Die Zusammenarbeit zwischen Berlusconi und Lega ist ja nichts Neues.

Aber seine Partei hat sich früher immer zur EU bekannt. Wenn Berlusconi Angela Merkel als Diktatorin und die hohen Zinssätze der italienischen Staatsanleihen als eine deutsch-europäische Verschwörung bezeichnet, dann ist das Lega-Propaganda.

Sollte die Europäische Volkspartei Berlusconi ausschließen?

Ich wäre dafür. Nicht, weil ich etwas gegen ihn persönlich habe. Sondern weil Silvio Berlusconi jetzt offenbar etwas gegen Europa hat. Das ist nicht kompatibel mit den Idealen der EVP.

Wird es zum Ausschluss kommen?

Nach der Parlamentswahl, nehme ich an. Davor will man sich nicht in den Wahlkampf einmischen.

Wieso legt Berlusconi in Umfragen zu?

Vielleicht liegt das an der mangelnden Fähigkeit vieler Italiener, offen für komplexe, rationale Inhalte zu sein. Da glaubt man lieber jemandem, der die Abschaffung von Steuern verspricht. Silvio Berlusconi und die Lega sprechen die niedrigsten Instinkte der Italiener an, heben jene Seiten hervor, die uns im Ausland so lächerlich machen. Berlusconi ist unser Rattenfänger von Hameln.

Besteht nicht die Gefahr einer noch größeren Spaltung des Landes in den (reichen) Norden und (armen) Süden, falls die Lega gewinnt und mit der Lombardei, Piemont und Venetien drei reiche norditalienische Regionen kontrollieren würde?

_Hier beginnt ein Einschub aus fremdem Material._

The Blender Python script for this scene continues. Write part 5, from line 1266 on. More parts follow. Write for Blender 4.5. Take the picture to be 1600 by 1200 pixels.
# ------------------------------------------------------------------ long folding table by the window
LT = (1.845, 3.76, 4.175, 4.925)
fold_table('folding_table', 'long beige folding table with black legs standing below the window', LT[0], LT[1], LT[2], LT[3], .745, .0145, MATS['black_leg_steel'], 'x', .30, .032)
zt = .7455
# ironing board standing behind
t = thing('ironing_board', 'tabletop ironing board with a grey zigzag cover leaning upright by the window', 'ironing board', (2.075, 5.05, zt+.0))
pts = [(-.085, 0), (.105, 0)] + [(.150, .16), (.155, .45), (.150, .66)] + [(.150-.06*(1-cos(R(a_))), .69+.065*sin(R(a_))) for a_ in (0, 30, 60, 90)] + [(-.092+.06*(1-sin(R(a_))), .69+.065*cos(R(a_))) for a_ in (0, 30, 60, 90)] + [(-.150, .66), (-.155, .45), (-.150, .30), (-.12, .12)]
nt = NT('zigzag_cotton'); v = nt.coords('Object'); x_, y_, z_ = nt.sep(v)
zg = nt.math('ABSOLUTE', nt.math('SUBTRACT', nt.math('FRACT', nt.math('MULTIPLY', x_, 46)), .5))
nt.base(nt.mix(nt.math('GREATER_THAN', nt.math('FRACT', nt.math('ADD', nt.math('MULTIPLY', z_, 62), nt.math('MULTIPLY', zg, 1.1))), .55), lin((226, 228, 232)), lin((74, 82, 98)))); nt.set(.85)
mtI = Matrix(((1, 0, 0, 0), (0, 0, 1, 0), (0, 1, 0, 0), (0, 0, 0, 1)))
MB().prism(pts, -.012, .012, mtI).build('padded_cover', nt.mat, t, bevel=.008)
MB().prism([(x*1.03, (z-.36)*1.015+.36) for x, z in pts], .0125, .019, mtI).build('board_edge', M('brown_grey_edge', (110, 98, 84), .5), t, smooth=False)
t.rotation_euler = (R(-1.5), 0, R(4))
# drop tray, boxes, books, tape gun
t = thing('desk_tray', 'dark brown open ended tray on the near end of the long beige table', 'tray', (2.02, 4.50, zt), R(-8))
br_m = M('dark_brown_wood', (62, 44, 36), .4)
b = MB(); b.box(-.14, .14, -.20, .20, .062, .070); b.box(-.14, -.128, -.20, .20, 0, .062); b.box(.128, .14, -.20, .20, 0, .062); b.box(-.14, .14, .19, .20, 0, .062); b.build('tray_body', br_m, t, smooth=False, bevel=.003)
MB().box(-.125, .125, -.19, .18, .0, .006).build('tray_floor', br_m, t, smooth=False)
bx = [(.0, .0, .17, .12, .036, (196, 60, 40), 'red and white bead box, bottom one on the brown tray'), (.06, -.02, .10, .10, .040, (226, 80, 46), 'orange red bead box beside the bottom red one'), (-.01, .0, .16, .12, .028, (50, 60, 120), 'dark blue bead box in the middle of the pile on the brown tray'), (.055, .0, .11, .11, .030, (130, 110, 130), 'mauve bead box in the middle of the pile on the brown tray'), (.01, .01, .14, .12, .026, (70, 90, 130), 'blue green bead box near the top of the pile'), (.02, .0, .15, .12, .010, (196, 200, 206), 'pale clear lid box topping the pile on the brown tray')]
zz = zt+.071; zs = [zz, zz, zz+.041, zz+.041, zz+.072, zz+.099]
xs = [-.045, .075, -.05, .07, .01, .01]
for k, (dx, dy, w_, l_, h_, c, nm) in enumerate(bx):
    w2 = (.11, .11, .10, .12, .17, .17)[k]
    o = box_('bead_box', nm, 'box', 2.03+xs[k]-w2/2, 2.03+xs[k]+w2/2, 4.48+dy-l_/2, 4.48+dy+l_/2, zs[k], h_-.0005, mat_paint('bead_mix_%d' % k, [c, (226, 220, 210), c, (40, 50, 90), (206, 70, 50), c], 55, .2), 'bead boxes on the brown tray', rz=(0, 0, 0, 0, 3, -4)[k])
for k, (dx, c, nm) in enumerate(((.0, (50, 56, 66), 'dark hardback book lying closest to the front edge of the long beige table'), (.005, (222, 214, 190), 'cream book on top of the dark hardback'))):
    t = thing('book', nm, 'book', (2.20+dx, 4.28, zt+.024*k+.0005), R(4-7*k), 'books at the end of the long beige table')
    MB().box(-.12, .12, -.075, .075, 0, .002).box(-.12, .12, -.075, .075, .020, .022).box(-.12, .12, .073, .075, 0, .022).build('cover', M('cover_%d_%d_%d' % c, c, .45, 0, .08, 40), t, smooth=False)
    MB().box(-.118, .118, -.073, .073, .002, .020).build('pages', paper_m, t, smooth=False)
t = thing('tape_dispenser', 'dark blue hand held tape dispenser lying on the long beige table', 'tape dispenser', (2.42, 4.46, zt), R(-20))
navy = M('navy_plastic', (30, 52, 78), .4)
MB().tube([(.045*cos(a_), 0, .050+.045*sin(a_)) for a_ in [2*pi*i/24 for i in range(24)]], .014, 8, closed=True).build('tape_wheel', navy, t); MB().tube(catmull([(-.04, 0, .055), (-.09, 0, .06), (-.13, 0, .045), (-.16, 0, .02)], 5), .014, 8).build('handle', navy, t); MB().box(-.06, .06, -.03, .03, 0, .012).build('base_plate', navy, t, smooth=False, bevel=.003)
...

So dramatisch wird es nicht sein. Aber man darf die Unterschiede zwischen Norden und Süden nicht ignorieren. Wir Lombarden empfinden stark unsere österreichisch-ungarischen Wurzeln. Die Habsburger haben unsere Mentalität geprägt: Unsere Weltanschauung ist nicht mediterran, sondern mitteleuropäisch.

Aber die vorherige, so sehr „norditalienische“ lombardische Lega-Nord-Regierung musste wegen Mafiakontakten zurücktreten.

Die organisierte Kriminalität geht eben dahin, wo das Geld ist. Die Lombardei ist die reichste Regionen Italiens. Sollte ich gewählt werden, würde ich weiter Korruption und Mafia hart verfolgen. Wie schon zu meiner Zeit als Bürgermeister. basta

Zur Person

Gabriele Albertini ist EU-Parlamentarier und Mario Montis Kandidat für die lombardische Regionalwahl. Der pragmatische Unternehmer war von 1997 bis 2006 Bürgermeister von Mailand.